O “SÃO Paulo", "respondendo em plano de elevado debate", volta à sua infeliz afirmação anterior, e para demonstrá-la começa por nos dar alguns exemplos de pessoas que lutaram em favor dos pobres. É pena que em sua invocação dos heróis do catolicismo social não tenha citado Buchez que sempre combateu o veneno da luta de classes (que hoje é o elixir da justiça social dos padres progressistas), e não tenha mencionado Ozanam que tem cheiro de santo. Esses homens admiráveis não defenderam a ganância, não defenderam os abusos, mas jamais cometeram a grosseria intelectual de apresentá-los como decorrências necessárias da estrutura chamada capitalista. Quem cometeu esse erro foi Marx, e depois dele toda uma corrente que segue mais o chocalhar das palavras do que o seu sentido.

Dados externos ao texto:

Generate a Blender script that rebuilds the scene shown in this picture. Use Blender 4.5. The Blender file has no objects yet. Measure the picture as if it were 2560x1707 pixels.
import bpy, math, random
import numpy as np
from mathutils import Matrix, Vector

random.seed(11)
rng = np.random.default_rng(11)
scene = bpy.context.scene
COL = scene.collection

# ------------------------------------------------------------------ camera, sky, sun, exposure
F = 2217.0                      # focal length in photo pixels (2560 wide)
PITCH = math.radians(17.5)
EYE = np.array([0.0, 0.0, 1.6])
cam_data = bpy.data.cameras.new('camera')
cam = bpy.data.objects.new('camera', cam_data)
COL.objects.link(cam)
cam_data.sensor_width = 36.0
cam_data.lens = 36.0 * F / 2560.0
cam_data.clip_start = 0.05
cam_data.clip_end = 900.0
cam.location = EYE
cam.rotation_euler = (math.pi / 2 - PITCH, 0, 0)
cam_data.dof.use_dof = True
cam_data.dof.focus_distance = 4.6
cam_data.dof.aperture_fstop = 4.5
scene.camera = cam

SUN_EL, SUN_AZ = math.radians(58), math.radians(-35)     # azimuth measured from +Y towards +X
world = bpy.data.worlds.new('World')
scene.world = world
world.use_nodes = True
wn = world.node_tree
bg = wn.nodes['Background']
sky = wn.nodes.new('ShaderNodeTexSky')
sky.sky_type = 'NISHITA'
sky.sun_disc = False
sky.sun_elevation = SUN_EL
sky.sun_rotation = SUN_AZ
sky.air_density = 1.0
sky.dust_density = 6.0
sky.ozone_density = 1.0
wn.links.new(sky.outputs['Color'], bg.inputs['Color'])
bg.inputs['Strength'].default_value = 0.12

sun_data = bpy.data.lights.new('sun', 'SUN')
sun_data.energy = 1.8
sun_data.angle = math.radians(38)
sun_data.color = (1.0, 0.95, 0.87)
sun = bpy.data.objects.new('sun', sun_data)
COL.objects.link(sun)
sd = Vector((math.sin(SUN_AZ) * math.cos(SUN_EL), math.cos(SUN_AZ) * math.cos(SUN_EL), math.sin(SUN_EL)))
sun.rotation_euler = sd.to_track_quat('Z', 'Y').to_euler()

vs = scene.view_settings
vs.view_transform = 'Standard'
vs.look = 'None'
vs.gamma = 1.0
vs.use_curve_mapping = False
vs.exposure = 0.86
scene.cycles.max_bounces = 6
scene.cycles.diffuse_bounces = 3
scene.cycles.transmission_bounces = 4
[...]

E hoje, quem disser que a Igreja condena o sistema econômico capitalista como condenou a filosofia social, a antropologia e a cosmovisão comunista, cai no mesmo erro elementar ainda que no cabeçalho do artigo declare solenemente que está num plano elevado. Isto de estar de cima, não basta declarar, é preciso efetivamente ter subido alguns degraus, uns mais fáceis e outros mais difíceis.
NA CONTINUAÇÃO da "prova" de sua tese, o articulista de "O São Paulo" multiplica textos que provam a tese da Igreja a que me referi. Em alguns desses textos o articulista aplica ao sistema capitalista as condenações formuladas por Leão XIII contra o liberalismo, que é realmente uma pestilência mortal severa e justissimamente condenada pela Igreja, mas que não se identifica com o sistema econômico capitalista que pode desvencilhar-se da cosmovisão do liberalismo, cujos extremos hoje os progressistas engatam nos extremos do comunismo.

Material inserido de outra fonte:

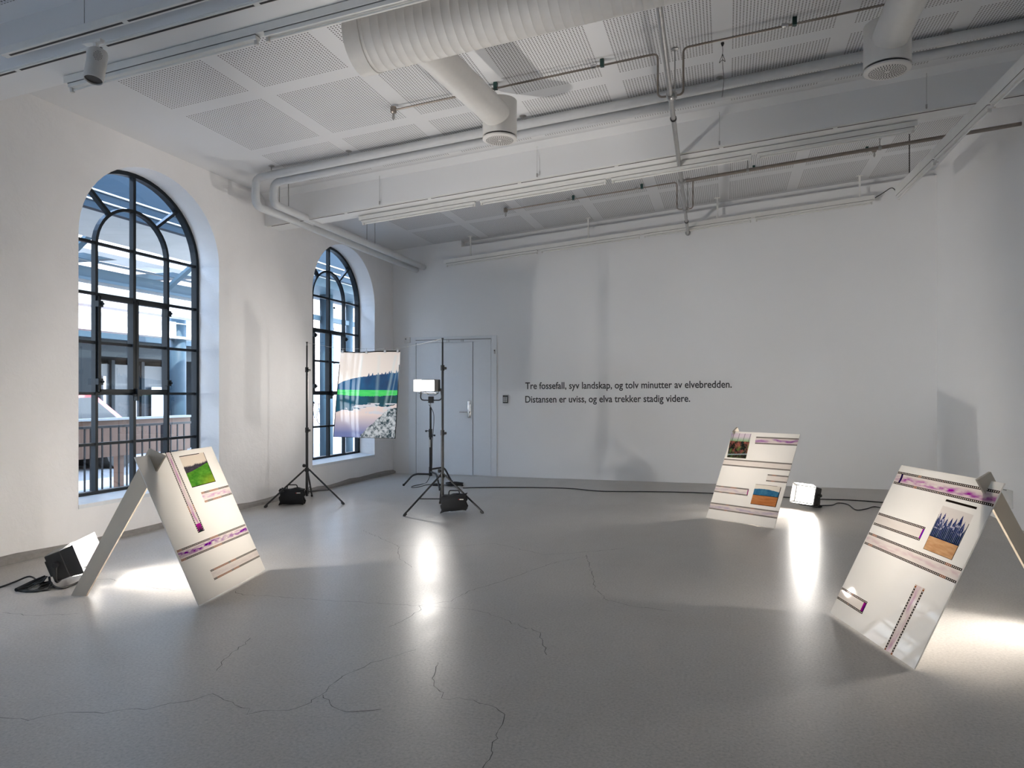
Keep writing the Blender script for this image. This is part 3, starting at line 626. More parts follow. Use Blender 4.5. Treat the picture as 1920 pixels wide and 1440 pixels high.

SERÁ difícil esse desvencilhamento? Talvez. Mas a simples remota possibilidade dele prova que o capitalismo não é intrinsecamente mau e pode ser usado para a justiça social, coisa que o comunismo jamais poderá fazer.

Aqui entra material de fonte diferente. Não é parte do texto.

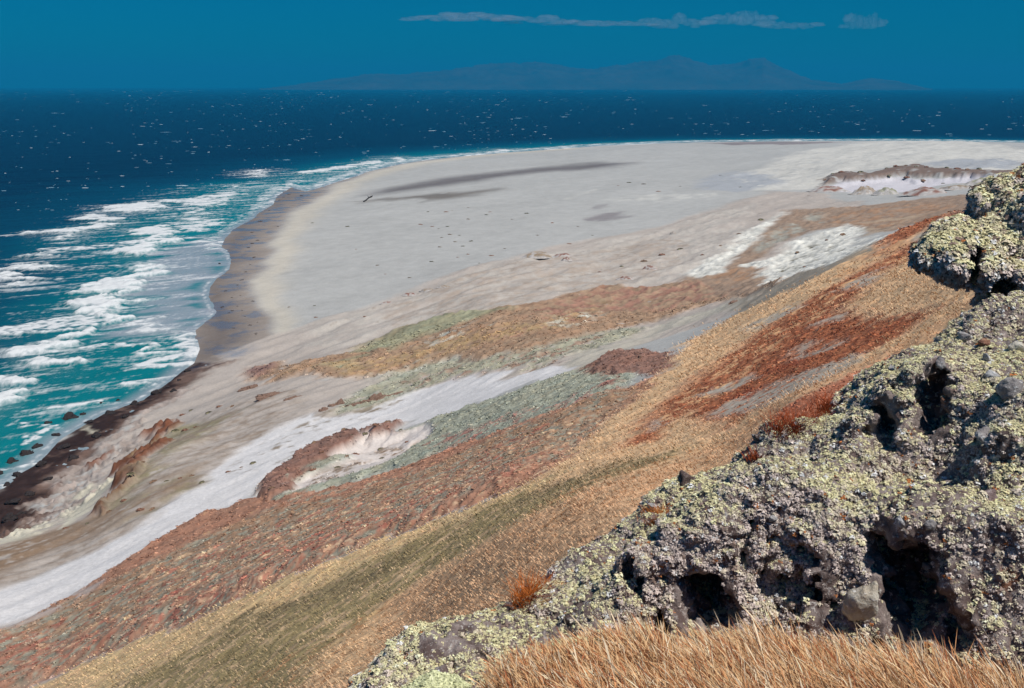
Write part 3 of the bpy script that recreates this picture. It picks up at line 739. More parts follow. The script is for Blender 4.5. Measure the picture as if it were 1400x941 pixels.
# ------------------------------------------------------------------ the island across the strait, clouds above it, and the air between
def build_far():
    R = 30000.0
    prof = [(360, 121), (400, 118), (450, 113), (510, 107), (560, 108), (620, 103), (680, 99), (740, 96), (790, 103), (830, 103), (870, 99), (920, 91), (955, 98), (1000, 101), (1042, 94), (1075, 104), (1110, 113), (1150, 117), (1190, 112), (1225, 114), (1270, 121)]
    pu, pv = np.array(prof, float).T
    nu, nd = 420, 70
    U, T = np.meshgrid(np.linspace(355, 1275, nu), np.linspace(0, 1, nd), indexing='ij')
    az, _ = ray(U, 122); d = R - 3500 + 7000 * T
    x, y = d * np.sin(az), d * np.cos(az)
    hp = (121.5 - np.interp(U, pu, pv)) * 1.28 / F * R
    rid = np.sin(np.clip(T * 1.0, 0, 1) * math.pi) ** 0.8
    n = fbm2(x / 1600, y / 1600, 5, 700, 0.55); rg = 1 - np.abs(fbm2(x / 900, y / 1500, 4, 720)) * 2
    z = hp * rid * (0.90 + 0.38 * n + 0.20 * rg) - 10 + 14 * (rid > 0.02)
    cm = np.clip(0.5 + 0.5 * fbm2(x / 1200, y / 700, 4, 740) * 1.8, 0, 1).ravel()[:, None]
    c = (alb(120, 104, 84) * cm + alb(208, 178, 160) * (1 - cm)) * 0.26
    nb = Nodes('island_ground')
    b = nb.n('ShaderNodeBsdfPrincipled', {'Base Color': nb.mix(nb.noise(nb.pos(), 0.004, 5), nb.attr('Col'), (0.03, 0.035, 0.035)), 'Roughness': 1.0, 'Specular IOR Level': 0.0})
    o = np_mesh('island_hills', np.stack([x.ravel(), y.ravel(), z.ravel()], 1), grid_faces(nu, nd)[:, ::-1], {'Col': c}, True, nb.surface(b.outputs[0]))
    tag(o, kind='structure')
    # clouds: flat heaps of vapour far beyond the strait
    nb = Nodes('cloud_vapour')
    vol = nb.n('ShaderNodeVolumePrincipled', {'Color': (0.96, 0.95, 0.97, 1), 'Density': CLOUD_DENSITY, 'Anisotropy': 0.1})
    nb.t.links.new(vol.outputs[0], nb.out.inputs['Volume'])
    mat = nb.m
    RC = 60000.0
    clouds = [
        (1180, 34, 24, 8, 'small rounded cloud puff standing alone at the right end of the row'),
        (1012, 31, 40, 8, 'broad low cloud with a humped middle, second from the right end'),
        (1085, 37, 34, 4, 'thin flat cloud sliver bridging the rounded puff and the humped cloud'),
        (918, 34, 36, 7, 'soft oval cloud left of the humped cloud, over the island summit'),
        (735, 30, 46, 4, 'long thin bright cloud streak left of the oval cloud'),
        (630, 26, 70, 4, 'long faint cloud streak at the left end of the row'),
        (820, 33, 60, 3, 'very faint flat cloud between the bright streak and the oval cloud'),
    ]
    for u, v, w, h, lab in clouds:
        w *= 1.25; h *= 1.5
        c0 = at_d(u, v, RC); s = RC / F
        V = []; Fc = []
        nb_ = 15
        for i in range(nb_):
            q = (i + 0.5) / nb_ * 2 - 1
            cx = q * w * s * 0.85; rz = h * s * (0.55 + 0.6 * rng.random()) * (1 - 0.6 * q * q); rx = w * s * rng.uniform(.12, .3)
            ns, nl = 16, 10
            th, ph = np.meshgrid(np.linspace(0, 2 * math.pi, ns, endpoint=False), np.linspace(0.02, math.pi - 0.02, nl), indexing='ij')
            dxn, dyn, dzn = np.sin(ph) * np.cos(th), np.sin(ph) * np.sin(th), np.cos(ph)
            k = 1 + 0.35 * perlin3(dxn * 2 + i * 5, dyn * 2, dzn * 2, 12 + int(u))
            zz = np.where(dzn > 0, dzn, dzn * 0.35) * rz * k
            i0 = len(V)
            V += list(np.stack([(cx + dxn * rx * k).ravel(), (dyn * rx * 1.2 * k).ravel(), (zz + rng.uniform(-.25, .45) * h * s).ravel()], 1))
            idx = np.arange(ns * nl).reshape(ns, nl) + i0
            nx = np.roll(idx, -1, 0)
            Fc += list(np.stack([idx[:, :-1], nx[:, :-1], nx[:, 1:], idx[:, 1:]], -1).reshape(-1, 4))
            Fc += [(idx[j, 0], idx[(j + 1) % ns, 0], idx[(j + 2) % ns, 0], idx[(j + 3) % ns, 0]) for j in ()]
        o = np_mesh('cloud', np.array(V), np.array(Fc)[:, ::-1], None, True, mat)
        o.location = c0
        tag(o, lab, 'cloud', 'clouds in a row above the island')
    # the haze
    import bmesh
    bm = bmesh.new(); bmesh.ops.create_cube(bm, size=1.0)
    me = bpy.data.meshes.new('haze'); bm.to_mesh(me); bm.free()
    o = bpy.data.objects.new('haze', me); COL.objects.link(o)
    o.scale = (2 * 27000, SEA_R * 1.02 + 400, 800 + 16); o.location = (0, (SEA_R * 1.02 - 400) / 2, (800 - 16) / 2)
    nb = Nodes('haze_air')
    vol = nb.n('ShaderNodeVolumePrincipled', {'Color': (*HAZE_COL, 1), 'Density': HAZE, 'Anisotropy': 0.0})
    nb.t.links.new(vol.outputs[0], nb.out.inputs['Volume'])
    me.materials.append(nb.m)
    tag(o, kind='stuff')


HAZE, HAZE_COL, CLOUD_DENSITY = 6.0e-5, (0.012, 0.39, 0.76), 4e-4
build_far()

# ------------------------------------------------------------------ rock: solid fields turned into meshes
def surface_nets(Fv, origin, h):
    """mesh of the zero level of a sampled field (negative inside)"""
    nx, ny, nz = Fv.shape
    s = Fv < 0
    cnt = np.zeros((nx - 1, ny - 1, nz - 1), np.int8)
    for i in (0, 1):
        for j in (0, 1):
            for k in (0, 1):
                cnt += s[i:nx - 1 + i, j:ny - 1 + j, k:nz - 1 + k]
    act = (cnt > 0) & (cnt < 8)
    idx = np.full(act.shape, -1, np.int32); c = np.argwhere(act); idx[act] = np.arange(len(c))
    P = np.zeros((len(c), 3)); W = np.zeros(len(c))
    cor = [(i, j, k) for i in (0, 1) for j in (0, 1) for k in (0, 1)]
    val = {q: Fv[c[:, 0] + q[0], c[:, 1] + q[1], c[:, 2] + q[2]] for q in cor}
    for a in cor:
        for ax in range(3):
            if a[ax] == 0:
                b = list(a); b[ax] = 1; b = tuple(b)
                va, vb = val[a], val[b]
                m = (va < 0) != (vb < 0)
                t = np.where(m, va / (va - vb + 1e-12), 0)
                p = np.tile(np.array(a, float), (len(c), 1)); p[:, ax] = t
                P[m] += p[m]; W[m] += 1
    V = (c + P / W[:, None]) * h + origin
    faces = []
    for ax in range(3):
        sl0 = [slice(None)] * 3; sl1 = [slice(None)] * 3
        sl0[ax] = slice(0, -1); sl1[ax] = slice(1, None)
        ch = s[tuple(sl0)] != s[tuple(sl1)]
        e = np.argwhere(ch)
        o1, o2 = [q for q in range(3) if q != ax]
        e = e[(e[:, o1] > 0) & (e[:, o2] > 0) & (e[:, o1] < Fv.shape[o1] - 1) & (e[:, o2] < Fv.shape[o2] - 1)]
        if not len(e):
            continue
        def cell(d1, d2):
            q = e.copy(); q[:, o1] -= d1; q[:, o2] -= d2
            return idx[q[:, 0], q[:, 1], q[:, 2]]
        f = np.stack([cell(1, 1), cell(0, 1), cell(0, 0), cell(1, 0)], 1)
        ins = s[e[:, 0], e[:, 1], e[:, 2]]
        if ax == 1:
            ins = ~ins
        f[~ins] = f[~ins][:, ::-1]
        faces.append(f)
    return V, np.vstack(faces)


def vnormals(V, Fc):
    q = V[Fc]
    n = np.cross(q[:, 2] - q[:, 0], q[:, 3 if Fc.shape[1] > 3 else 1] - q[:, 1 if Fc.shape[1] > 3 else 0])
    if Fc.shape[1] == 3:
        n = np.cross(q[:, 1] - q[:, 0], q[:, 2] - q[:, 0])
    N = np.zeros_like(V)
    for k in range(Fc.shape[1]):
        np.add.at(N, Fc[:, k], n)
    return N / (np.linalg.norm(N, axis=1)[:, None] + 1e-12)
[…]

CHAMO a atenção do articulista de "O São Paulo" para a obscuridade em que envolveu as citações da Mater et Magistra, que ostensivamente e magistralmente defendeu o direito de propriedade privada dos meios de produção, o princípio de subsidiaridade que Pio XI já formulara, e o direito de se associarem os homens num empreendimento econômico para seus mútuos interesses (51). Não há mal nenhum no tão denegrido "lucro" que é o estímulo e o regulador racional da empresa. Uma sociedade em que as empresas desdenhassem o lucro e visassem diretamente às sublimes categorias, entraria rapidamente no caos. Qualquer modesto empregado nisto pensa como qualquer banqueiro: ele sai de casa e vai trabalhar para ganhar dinheiro, ou se preferirem, para ganhar o pão com o suor do rosto. As altas e sublimes categorias sociais serão atendidas se o trabalhador se compenetrar de que deve fazer seu trabalho bem feito. A regulação do "lucro" é um problema social administrativo e moral muito difícil. Onde houver abuso cabem as severas advertências da Igreja, mas não se diga que a Igreja condena o lucro em si mesmo, nem se imagine que seja possível uma sociedade em que a produção seja estimulada pelo puro sentimento da dignidade humana. A Igreja sempre teve um enorme bom-senso, e esses utópicos, que provavelmente não começam por aplicar suas utopias aos seus próprios orçamentos, tornam ridícula a doutrina social da Igreja assim desfigurada.
PARA terminar sua "demonstração", de que a Igreja está equidistante entre o capitalismo e o comunismo, o articulista de “O São Paulo" diz: "Apenas a título de lembrete, gostaríamos que o Sr. Corção soubesse que alguns pensadores de hoje vão mais longe, descobrindo no marxismo, melhor do que no capitalismo, um humanismo mais próximo do humanismo cristão. Sobre este ponto de vista preferimos não opinar..."
EU NÃO sinto o menor embaraço, o menor tolhimento, o menor temor dos deuses da atualidade, em opinar sobre este ponto. Bem sei que há, entre ex-católicos, ex-padres, ex-frades, uma legião de idiotas que vê pérolas e pedras preciosas nos excrementos comunistas. Acho que "O São Paulo" exagera um pouco chamando-os de "pensadores". E aqui me detenho, porque nessa discussão que "O São Paulo" diz manter em plano elevado, tive a impressão de ter estado o tempo todo de cócoras. E já que "O São Paulo" fez questão de publicar minha velhice, não me custa confessar que o exercício foi cansativo.